The Bias Starts With Us | Teen Ink

The Bias Starts With Us

July 2, 2015
By EttieGH GOLD, Mbabane, Other
EttieGH GOLD, Mbabane, Other
15 articles 2 photos 46 comments

First, let's get this straight, I know i'm not the first person to write about Society and i'm definitely not going to be the last one either. It's always going to be here and it's always going to annoy people. Here's what I've discovered during my teenage years so far(It's actually helpful).

First of all, my realisation and conclusion all started with my hair and my skin colour. I'm half African and half Scottish, but my hair and skin colour lean more towards the African side of things. My hair is thick, and if i let it grow out naturally it'll turn into an afro. my skin colour is light brown. my whole lfie, looking around, i'd hate not belonging to a certain group of people. I'm coloured, not white and not black. I heard it all from other people too, especially when they saw me beside my half-brother and sister who are white and my cousin who is black.

When i turned 14 my clothes and bookish personality were added into the equation. I dressed likeme. I wasn't afraid to wear pyjamas out of the house, nor was i embarrassed that my clothes weren't hipster. Then boys came into the equation and Facebook started to be more important to me as well. I found myself changing to conform to society.

That means that eyeliner became an everyday thing for me, i went shopping and only bought things i'd seen 'cool' kids wear and i started to shut up when I would usually just speak my mind.

That's when the sadness hit me. My Facebook pictures weren't gettign enough likes, that boy didn't text me back immediately and of course there was acne. I had 'growing' stretchmarks on my knees and, worst of all, the people who i thought were my friends turned out not to be. Sitting back and evaluating all of that, I realised that i was missing out on joy. I realised that i'd dropped everything that I loved to become a part of something and i'd gotten my wish, except i''d become another spot of grey on a grey wall.

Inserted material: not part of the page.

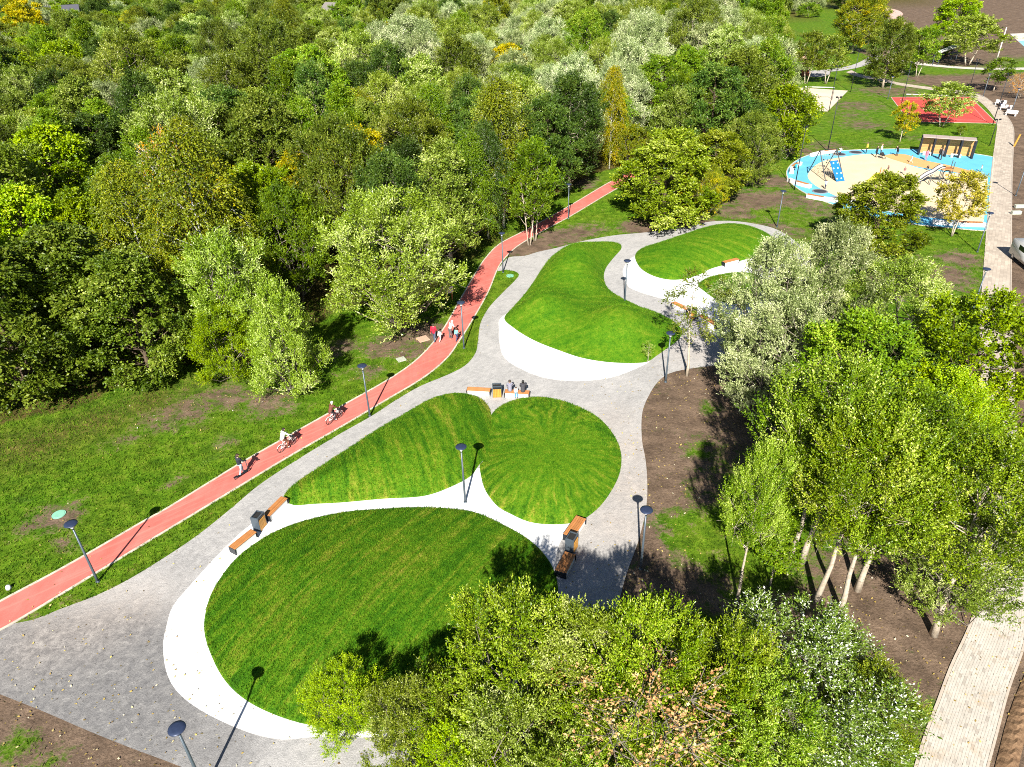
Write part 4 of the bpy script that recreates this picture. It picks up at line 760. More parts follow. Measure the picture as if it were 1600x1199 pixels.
LBL = {'silver': ('silver_willow', 'silvery willow in the dense wood'), 'olive': ('willow_tree', 'olive green rounded tree in the dense wood'), 'dark': ('dark_tree', 'dark green tree in the dense wood'), 'green': ('poplar_tree', 'mid green upright tree in the dense wood'), 'lime': ('lime_tree', 'yellow-green tree in the dense wood'), 'birch': ('birch_tree', 'fine-leaved birch in the dense wood'), 'yellow': ('yellow_tree', 'autumn yellow tree in the dense wood')}
NEAR_N = 230
far_items = []
shapes = sorted({s_ for v in KIND.values() for s_ in v[0]})
variants = []
for i, (d, x, y, h, px, py) in enumerate(cand):
    kd = kind_at(px, py); sh = KIND[kd][0][frng.integers(len(KIND[kd][0]))]; lf = KIND[kd][1][frng.integers(len(KIND[kd][1]))]
    if kd == 'lime' or kd == 'silver': h *= .9
    rad = PROTO[sh][3]*h/PROTO[sh][2]*frng.uniform(.9, 1.15); rad = max(rad, 3.3 if d < 120 else 4.6)
    if i < NEAR_N:
        zx = 'at the left end of the wood' if px < 260 else 'in the wood behind the silvery path willow' if px < 640 else 'in the wood behind the thick-trunked birch' if px < 930 else 'in the wood left of the sand court'
        zd = 'front rows' if d < 85 else 'second rows' if d < 105 else 'middle rows' if d < 130 else 'back rows'
        tree(LBL[kd][0], sh, lf, x, y, h, rad, LBL[kd][1].replace(' in the dense wood', '')+' '+zx+', '+zd, 'trees standing in the wood')
    else: far_items.append((x, y, h, rad, sh, lf))
# far mass: one object, instances on points
pc = bpy.data.collections.new('wood_kinds'); vid = {}
for (_, _, _, _, sh, lf) in far_items:
    if (sh, lf) not in vid: vid[(sh, lf)] = None
for n_, (sh, lf) in enumerate(sorted(vid)):
    o = bpy.data.objects.new('k%03d' % n_, PROTO[sh][0]); o.material_slots[0].link = 'OBJECT'; o.material_slots[0].material = LM[lf]; pc.objects.link(o); vid[(sh, lf)] = n_
me = bpy.data.meshes.new('far_wood'); me.from_pydata([(a[0], a[1], 0) for a in far_items], [], [])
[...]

Then i started my cleanse. That is, a cleanse of all things not me. I went on facebook and deleted the contacts i didnt knoe, those people who weren't actually friends of mine. Then, i posted the pictures of me having fun, regardless of whether or not i looked like a 10 in them. I started making faces to the camera and i admitted to people that i still read Rick Riordan books because i love them. I realised who my true friends were(People who accepted me) and I dropped my fake ones. I also accpeted me for being me. I might not have hair that can grow down to my butt, or eyes the colour of the ocean, but i'm me and I realised that outward appearances shoudln't matter all that much. I might not have a 'pure' skin colour, but we are all the same on the inside. I started to dancing to songs I love in grocery stores again and making faces at kids, whether or not people were looking at me. I let the careless, childish part of me back out, because that was what I really wanted.

The hardest thing to drop was my bias. That's when I realised that if we judge, we become a part of society. We become a part of the same society that we accuse of being cold and evil and a big ball of hurt towards anyone who doesn't conform. I tried to change to conform to what I heard others say, what they approved of. I hid my vibrant spot on that grey wall to be liked by those whom I thought matterred.

If you want to change society, start with yourself. Don't judge what that person is wearing, or their weight and don't try to get them to change (If what they're doing isn't hurtful to them or others of course). When i stopped trying to be friends with those 'cool' kids and just became me again, I also realised that there are so many amazing people out there. There are so many awesome personalities out there. Their differences make them unique and refreshing as well.

The bias all starts with us and we can actually change things for the better.

The author's comments:

This is all inspired from my personal life experiences.